Realizations of the Monster Lie algebra

TL;DR

This paper explores the structure of the Monster Lie algebra, constructing it from Kac-Moody subalgebras and modules, and uses this to simplify proofs related to moonshine series and their properties.

Contribution

It introduces a new construction of the Monster Lie algebra from Kac-Moody subalgebras and modules, providing a novel approach to understanding moonshine series.

Findings

Constructed the Monster Lie algebra from Kac-Moody subalgebras and modules.

Demonstrated that certain generalized Verma modules are standard and irreducible.

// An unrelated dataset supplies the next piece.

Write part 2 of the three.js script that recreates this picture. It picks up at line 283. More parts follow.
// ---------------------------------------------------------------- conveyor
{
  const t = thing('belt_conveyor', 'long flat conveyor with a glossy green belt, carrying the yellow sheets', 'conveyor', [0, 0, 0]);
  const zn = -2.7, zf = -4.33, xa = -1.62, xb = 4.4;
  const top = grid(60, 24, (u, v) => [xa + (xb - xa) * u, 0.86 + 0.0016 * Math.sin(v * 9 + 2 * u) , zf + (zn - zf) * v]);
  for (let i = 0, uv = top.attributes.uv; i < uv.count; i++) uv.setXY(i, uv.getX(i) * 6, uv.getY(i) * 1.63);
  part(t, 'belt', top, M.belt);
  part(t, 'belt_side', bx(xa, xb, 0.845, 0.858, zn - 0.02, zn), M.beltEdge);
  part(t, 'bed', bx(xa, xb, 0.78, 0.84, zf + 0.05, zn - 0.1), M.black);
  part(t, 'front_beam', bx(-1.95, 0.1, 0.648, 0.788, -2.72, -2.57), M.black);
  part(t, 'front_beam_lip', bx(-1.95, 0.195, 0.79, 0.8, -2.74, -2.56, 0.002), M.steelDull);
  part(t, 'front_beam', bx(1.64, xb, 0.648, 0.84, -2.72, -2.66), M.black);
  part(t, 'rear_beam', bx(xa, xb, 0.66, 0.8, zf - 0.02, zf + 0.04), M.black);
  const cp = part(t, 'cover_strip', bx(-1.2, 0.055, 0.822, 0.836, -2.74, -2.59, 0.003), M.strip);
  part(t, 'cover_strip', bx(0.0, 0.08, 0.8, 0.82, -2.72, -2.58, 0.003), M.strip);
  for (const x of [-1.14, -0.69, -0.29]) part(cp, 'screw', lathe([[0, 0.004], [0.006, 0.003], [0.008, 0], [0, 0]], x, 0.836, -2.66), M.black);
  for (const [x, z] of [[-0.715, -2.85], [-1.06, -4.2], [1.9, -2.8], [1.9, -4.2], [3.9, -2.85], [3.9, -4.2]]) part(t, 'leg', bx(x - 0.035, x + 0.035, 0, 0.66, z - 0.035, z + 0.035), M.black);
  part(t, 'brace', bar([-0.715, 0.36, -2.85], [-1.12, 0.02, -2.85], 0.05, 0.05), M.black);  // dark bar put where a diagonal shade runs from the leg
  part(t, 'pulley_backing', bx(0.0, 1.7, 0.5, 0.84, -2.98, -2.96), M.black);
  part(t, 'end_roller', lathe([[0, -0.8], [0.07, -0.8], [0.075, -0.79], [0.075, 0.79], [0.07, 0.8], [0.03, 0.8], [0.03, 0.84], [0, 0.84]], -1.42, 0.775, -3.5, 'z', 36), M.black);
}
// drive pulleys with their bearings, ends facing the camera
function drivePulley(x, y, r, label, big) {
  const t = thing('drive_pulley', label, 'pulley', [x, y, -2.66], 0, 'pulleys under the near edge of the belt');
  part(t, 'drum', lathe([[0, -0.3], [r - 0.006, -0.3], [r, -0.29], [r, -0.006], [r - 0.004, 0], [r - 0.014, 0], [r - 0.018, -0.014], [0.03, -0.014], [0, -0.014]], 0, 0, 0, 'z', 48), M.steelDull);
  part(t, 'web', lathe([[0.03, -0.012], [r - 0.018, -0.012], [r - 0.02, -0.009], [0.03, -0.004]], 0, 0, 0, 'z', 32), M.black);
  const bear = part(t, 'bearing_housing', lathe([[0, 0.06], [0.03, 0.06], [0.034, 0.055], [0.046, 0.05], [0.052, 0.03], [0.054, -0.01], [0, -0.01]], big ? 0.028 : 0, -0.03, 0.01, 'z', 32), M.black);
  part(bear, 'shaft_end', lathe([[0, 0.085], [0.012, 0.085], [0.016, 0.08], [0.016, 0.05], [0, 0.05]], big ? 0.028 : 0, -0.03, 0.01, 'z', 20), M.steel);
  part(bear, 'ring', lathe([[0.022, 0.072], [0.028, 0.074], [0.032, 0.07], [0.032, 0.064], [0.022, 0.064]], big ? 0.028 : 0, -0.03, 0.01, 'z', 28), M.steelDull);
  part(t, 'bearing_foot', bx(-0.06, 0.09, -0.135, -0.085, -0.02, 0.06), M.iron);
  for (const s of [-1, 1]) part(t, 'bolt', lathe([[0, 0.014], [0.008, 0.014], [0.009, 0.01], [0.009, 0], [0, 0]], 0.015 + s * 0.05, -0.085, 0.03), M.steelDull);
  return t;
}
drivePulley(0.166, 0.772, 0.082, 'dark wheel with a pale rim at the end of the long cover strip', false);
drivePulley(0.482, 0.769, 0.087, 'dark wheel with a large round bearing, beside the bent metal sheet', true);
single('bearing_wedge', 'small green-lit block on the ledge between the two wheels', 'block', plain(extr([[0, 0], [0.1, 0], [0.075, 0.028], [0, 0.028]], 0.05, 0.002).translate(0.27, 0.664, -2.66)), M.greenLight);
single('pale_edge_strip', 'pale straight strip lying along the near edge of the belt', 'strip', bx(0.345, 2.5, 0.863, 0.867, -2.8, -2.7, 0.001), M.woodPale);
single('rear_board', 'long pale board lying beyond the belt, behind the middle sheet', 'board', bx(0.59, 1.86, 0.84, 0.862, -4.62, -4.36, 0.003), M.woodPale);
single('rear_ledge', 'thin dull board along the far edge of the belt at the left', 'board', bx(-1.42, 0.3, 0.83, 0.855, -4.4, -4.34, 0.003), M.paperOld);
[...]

Provided new recursion relations for moonshine series coefficients.

Abstract

We study aspects of the theory of generalized Kac-Moody Lie algebras (or Borcherds algebras) and their standard modules. It is shown how such an algebra with no mutually orthogonal imaginary simple roots, including Borcherds' Monster Lie algebra $\frak m$, can be naturally constructed from a certain Kac-Moody subalgebra and a module for it. We observe that certain generalized Verma (induced) modules for generalized Kac-Moody algebras are standard modules and hence irreducible. In particular, starting from the moonshine module for the Monster group $M$, we construct a certain $\{frak gl}_2$- and $M$-module, the tensor algebra over which carries a natural structure of irreducible module for $\frak m$, which is realized as an explicitly prescribed $M$-covariant Lie algebra of operators on this tensor algebra. The existence of large free subalgebras of $\frak m$ is further exploited to provide a simplification of Borcherds' proof of the Conway-Norton conjectures for the McKay-Thompson series of the moonshine module. The coefficients of these series are shown to satisfy natural recursion relations (replication formulas) equivalent to, but different from, those obtained by Borcherds.